The obvious losers in the scrapping of FA Cup replays would be smaller clubs who earn a replay by holding bigger clubs to a draw. This has almost come to resemble a crude form of financial distribution, albeit not a particularly fair one. For example, when then-National League side Exeter City drew Manchester United and held them to a goalless draw at Old Trafford, it was estimated that the money raised from the two fixtures – more than £750,000 – was sufficient to allow them to clear the debt brought about by a CVA required from a previous period in administration.

So in other words, a good run in the FA Cup can be a life-saver for small clubs, but it is distributed in an entirely scattergun manner. Perhaps more radical solutions to this conundrum could be considered if replays are to be scrapped. The money from gate receipts could, for example, be paid into a central pool rewarding all lower division and non-league clubs to have reached a certain stage of the competition.

It has also been suggested that the lower-placed teams in each round of the competition could be automatically be given a home draw for FA Cup matches, but this creates issues of its own. At present, FA Cup match gate receipts are split, 45% to each team and 10% to the FA, so a home draw with no chance of a replay would result in the smaller club receiving substantially less for their endeavours.

With different clubs having differing motivations for being there in the first place, might it not make more sense to offer the smaller clubs the choice of whether they wish to be the home or away team? Some will see a better chance of progression in the competition as their preferred option. Others would rather cash out and take their chances in front of the bigger crowd. So give them the choice if the possibility of a replay is no longer on the table.

It seems unlikely that the League Cup, as several Premier League clubs would probably rather like, is going to be abolished any time soon, but this doesn’t mean that substantial changes aren’t likely in that, too. It has been suggested that the way forward in this competition would be for European qualifiers to either be excluded from the competition altogether or permitted to play their under-21 teams in it.

If there is a straight binary choice between barring European qualifiers or letting them play the kids, then the former is surely the way. Of course, Premier League clubs would probably prefer the latter of these options. This would represent a significant opening of the door that they really want, which is to play other teams within the league system.

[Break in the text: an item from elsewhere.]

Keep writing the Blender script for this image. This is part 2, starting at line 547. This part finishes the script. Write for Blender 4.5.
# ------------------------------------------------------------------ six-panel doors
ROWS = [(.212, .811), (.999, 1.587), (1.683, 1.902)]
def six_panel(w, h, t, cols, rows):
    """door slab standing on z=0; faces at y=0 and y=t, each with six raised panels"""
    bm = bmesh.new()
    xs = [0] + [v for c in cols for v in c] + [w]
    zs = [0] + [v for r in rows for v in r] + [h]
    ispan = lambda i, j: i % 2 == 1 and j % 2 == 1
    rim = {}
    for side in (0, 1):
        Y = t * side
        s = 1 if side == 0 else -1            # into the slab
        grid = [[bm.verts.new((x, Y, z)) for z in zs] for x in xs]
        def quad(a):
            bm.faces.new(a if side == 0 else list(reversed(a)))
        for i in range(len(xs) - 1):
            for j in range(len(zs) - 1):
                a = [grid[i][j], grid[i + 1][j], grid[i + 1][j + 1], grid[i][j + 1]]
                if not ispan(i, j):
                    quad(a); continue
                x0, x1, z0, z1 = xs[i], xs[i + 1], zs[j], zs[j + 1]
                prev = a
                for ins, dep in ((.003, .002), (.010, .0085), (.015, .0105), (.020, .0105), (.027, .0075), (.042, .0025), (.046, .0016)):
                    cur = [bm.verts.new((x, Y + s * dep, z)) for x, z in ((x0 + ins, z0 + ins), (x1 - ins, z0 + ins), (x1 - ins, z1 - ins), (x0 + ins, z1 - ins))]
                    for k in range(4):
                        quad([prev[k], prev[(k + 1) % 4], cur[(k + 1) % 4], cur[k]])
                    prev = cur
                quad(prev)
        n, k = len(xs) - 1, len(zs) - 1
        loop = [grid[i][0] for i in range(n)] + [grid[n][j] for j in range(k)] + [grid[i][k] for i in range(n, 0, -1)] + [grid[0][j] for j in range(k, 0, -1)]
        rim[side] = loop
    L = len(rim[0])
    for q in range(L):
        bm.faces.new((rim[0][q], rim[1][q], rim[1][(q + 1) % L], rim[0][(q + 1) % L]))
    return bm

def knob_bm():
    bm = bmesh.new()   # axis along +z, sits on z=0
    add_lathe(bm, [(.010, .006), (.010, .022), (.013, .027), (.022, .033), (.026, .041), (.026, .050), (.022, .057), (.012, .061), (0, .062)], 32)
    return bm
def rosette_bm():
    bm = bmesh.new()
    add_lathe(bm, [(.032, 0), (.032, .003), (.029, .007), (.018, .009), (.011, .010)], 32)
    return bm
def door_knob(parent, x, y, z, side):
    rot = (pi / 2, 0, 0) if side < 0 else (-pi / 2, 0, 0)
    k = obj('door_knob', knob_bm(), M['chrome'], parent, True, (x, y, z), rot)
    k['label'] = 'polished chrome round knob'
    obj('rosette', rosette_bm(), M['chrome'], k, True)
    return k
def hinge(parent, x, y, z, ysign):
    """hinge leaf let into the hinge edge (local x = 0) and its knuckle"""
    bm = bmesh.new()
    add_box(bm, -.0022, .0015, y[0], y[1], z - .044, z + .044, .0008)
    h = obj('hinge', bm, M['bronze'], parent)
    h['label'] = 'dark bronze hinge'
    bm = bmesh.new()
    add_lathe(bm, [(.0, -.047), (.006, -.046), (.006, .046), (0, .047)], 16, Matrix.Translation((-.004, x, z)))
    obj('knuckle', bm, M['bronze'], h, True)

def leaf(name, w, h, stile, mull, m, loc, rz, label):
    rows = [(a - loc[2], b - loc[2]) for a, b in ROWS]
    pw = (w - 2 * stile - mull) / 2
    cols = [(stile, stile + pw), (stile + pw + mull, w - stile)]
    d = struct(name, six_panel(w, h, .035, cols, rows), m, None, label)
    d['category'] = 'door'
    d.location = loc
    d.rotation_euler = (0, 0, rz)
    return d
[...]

But playing under-21 teams in the EFL Trophy has done nothing for that competition, which remains effectively boycotted by many, and to do so would cause obvious damage to the League Cup, too. Giving European qualifiers a break – and with a European place at stake for the winners – would likely increase interest below the biggest clubs.

And this would be important, since current interest in the competition is largely driven by the involvement of the biggest clubs. Either the withdrawal of the biggest clubs or the introduction of their under-21 teams would have a substantial effect on the value of future television rights for the competition. Regardless of which decision is ultimately made over this, the cost of that loss should be covered by the Premier League.

That Premier League clubs are taking a wait and see view before committing to redistribution tells its own story of how clubs view all of this, and the greater concern is that a free-marketeer like the new Prime Minister will simply let smaller clubs swing. The state of football governance in England is no longer up for debate. The fan-led review confirmed the extent to which reform is needed if the game is to survive at a grassroots level.

It has been suggested that the amount the EFL would be looking for in exchange for yet more reform to benefit the biggest clubs is £250m per year, but while this is a huge amount of money, it becomes rather less when we consider the number of clubs it would need to be divided between. Parachute payments need the substantial reform that has been promised, because in their current form they often seem to do more harm than good in the Championship. And just as the Premier League may be serious about its demands, so should both the EFL and the FA be holding out for more. It’s hardly as though they can’t afford it.

If the Premier League is serious about redistribution, its clubs should commit to greater redistribution whether the government ever gets round to appointing a regulator or not. The biggest clubs, through EPPP, increases in the number of substitutes and a myriad other small changes, have been getting their own way for years.

It’s time to redress that imbalance a little. The problem with finances and football in this country has never been that there wasn’t enough money around. The problem has, for the last three decades, been the way in which it both is and isn’t distributed. If the football calendar is going to be defenestrated to benefit the biggest clubs, then the price that they pay to do so has to be distributed between the whole of the rest of the game.